::: Raw data :::
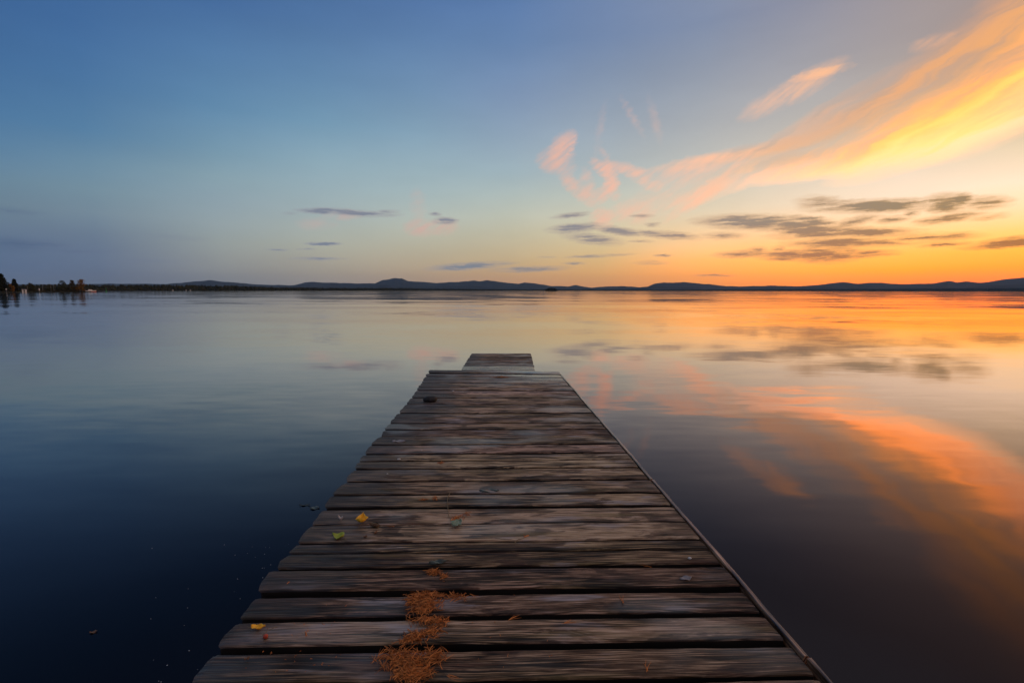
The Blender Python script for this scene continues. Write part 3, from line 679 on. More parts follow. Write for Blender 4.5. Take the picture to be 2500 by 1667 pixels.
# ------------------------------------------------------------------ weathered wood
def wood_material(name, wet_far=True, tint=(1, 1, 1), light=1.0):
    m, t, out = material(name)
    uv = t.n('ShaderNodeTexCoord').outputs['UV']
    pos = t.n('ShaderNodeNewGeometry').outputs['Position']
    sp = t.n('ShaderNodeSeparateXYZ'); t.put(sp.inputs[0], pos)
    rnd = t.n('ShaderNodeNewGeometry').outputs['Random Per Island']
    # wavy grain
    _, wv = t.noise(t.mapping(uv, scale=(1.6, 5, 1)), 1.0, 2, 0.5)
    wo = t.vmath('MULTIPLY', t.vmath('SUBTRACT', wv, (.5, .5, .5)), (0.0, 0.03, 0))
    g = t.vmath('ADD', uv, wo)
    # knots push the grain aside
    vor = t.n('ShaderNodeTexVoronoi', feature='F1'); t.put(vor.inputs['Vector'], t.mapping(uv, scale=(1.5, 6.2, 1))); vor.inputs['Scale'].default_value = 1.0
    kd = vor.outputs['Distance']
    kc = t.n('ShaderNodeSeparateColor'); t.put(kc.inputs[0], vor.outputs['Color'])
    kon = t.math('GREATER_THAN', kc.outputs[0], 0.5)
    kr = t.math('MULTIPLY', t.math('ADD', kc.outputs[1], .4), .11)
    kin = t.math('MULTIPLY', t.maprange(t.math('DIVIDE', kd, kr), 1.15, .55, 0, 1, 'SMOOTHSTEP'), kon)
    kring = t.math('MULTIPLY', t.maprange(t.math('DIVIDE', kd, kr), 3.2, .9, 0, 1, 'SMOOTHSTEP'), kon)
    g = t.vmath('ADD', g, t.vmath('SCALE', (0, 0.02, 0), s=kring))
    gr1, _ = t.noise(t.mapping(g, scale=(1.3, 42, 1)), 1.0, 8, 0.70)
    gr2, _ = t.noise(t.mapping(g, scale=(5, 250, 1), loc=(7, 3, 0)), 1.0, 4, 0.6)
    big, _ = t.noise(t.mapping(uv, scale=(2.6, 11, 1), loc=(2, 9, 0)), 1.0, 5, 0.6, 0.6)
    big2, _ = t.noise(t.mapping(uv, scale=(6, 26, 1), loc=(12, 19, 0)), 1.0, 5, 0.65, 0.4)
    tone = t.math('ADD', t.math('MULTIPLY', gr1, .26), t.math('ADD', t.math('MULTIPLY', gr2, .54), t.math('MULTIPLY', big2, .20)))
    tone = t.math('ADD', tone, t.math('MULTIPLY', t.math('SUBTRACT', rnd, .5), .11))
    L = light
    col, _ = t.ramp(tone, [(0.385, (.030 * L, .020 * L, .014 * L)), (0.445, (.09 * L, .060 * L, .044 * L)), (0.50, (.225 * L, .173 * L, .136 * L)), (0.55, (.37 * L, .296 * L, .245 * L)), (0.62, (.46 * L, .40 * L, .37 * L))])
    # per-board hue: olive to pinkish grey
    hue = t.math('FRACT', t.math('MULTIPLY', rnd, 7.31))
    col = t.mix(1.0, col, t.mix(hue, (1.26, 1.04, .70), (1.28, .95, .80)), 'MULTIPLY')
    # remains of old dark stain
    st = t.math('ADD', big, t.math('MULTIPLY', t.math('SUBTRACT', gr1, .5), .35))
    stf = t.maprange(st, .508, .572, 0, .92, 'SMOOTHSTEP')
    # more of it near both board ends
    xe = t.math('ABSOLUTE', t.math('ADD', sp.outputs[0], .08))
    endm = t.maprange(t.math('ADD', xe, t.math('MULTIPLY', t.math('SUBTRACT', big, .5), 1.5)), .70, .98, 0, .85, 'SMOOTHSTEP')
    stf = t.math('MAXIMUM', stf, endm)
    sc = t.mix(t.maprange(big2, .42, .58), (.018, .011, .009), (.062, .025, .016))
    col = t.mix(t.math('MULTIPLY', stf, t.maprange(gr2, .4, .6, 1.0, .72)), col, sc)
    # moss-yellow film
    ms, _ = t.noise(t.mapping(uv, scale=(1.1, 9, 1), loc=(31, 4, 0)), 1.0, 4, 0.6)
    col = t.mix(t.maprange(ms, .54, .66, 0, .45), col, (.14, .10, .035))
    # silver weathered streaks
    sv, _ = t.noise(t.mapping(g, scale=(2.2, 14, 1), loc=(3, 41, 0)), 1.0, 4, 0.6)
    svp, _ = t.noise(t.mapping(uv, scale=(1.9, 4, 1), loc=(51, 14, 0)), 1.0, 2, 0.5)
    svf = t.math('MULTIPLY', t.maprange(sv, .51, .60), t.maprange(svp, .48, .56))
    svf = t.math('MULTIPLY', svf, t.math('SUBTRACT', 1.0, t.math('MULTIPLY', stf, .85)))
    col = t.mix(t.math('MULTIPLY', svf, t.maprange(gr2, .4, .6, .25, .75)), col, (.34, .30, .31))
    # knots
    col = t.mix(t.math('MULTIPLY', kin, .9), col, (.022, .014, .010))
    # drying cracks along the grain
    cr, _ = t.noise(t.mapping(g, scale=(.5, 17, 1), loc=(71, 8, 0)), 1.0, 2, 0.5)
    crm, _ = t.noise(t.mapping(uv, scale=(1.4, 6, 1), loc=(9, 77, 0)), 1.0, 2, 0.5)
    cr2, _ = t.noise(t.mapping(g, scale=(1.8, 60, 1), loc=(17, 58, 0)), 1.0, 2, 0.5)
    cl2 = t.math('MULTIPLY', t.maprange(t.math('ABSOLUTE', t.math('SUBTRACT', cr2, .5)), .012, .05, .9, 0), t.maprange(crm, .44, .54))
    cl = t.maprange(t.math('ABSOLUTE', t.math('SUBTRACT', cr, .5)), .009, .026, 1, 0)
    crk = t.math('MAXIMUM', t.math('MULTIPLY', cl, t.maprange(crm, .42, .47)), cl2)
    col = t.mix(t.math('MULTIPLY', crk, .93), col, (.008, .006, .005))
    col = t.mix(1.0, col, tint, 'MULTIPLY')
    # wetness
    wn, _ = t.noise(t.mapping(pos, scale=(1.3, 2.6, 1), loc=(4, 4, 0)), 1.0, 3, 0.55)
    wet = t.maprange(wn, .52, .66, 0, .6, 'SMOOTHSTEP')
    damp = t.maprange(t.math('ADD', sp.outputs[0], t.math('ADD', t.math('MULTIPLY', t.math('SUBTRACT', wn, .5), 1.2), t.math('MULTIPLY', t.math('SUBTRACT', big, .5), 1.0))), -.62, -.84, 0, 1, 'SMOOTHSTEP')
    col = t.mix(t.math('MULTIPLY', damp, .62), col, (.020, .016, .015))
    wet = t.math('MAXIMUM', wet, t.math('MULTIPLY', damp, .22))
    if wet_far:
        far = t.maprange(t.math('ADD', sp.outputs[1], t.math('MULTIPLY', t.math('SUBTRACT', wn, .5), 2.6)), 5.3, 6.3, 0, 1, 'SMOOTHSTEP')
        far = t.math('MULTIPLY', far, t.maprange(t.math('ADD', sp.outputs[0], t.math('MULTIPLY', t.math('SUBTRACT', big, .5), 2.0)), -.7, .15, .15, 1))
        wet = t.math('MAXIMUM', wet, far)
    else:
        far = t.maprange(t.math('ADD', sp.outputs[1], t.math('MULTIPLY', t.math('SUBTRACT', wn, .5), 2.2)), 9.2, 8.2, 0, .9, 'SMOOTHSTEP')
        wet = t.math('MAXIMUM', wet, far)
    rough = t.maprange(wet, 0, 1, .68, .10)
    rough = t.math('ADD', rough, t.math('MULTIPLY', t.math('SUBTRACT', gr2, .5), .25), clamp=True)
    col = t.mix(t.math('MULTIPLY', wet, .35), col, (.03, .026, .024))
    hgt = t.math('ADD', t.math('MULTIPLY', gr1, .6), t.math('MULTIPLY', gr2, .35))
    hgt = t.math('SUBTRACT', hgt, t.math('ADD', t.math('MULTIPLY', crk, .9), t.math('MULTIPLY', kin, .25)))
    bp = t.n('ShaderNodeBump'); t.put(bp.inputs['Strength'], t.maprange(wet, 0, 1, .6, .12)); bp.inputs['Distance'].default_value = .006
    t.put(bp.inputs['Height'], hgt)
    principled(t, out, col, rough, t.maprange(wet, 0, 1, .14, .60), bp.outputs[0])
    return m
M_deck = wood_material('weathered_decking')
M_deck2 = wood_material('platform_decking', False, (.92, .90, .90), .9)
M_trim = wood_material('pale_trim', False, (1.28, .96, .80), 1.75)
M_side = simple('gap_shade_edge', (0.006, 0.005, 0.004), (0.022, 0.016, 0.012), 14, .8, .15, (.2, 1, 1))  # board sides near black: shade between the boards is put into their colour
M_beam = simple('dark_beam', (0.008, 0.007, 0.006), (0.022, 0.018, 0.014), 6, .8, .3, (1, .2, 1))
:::
## Problem statement
Gather and return every line that holds the string "False".

## Finished task
M_deck2 = wood_material('platform_decking', False, (.92, .90, .90), .9)
M_trim = wood_material('pale_trim', False, (1.28, .96, .80), 1.75)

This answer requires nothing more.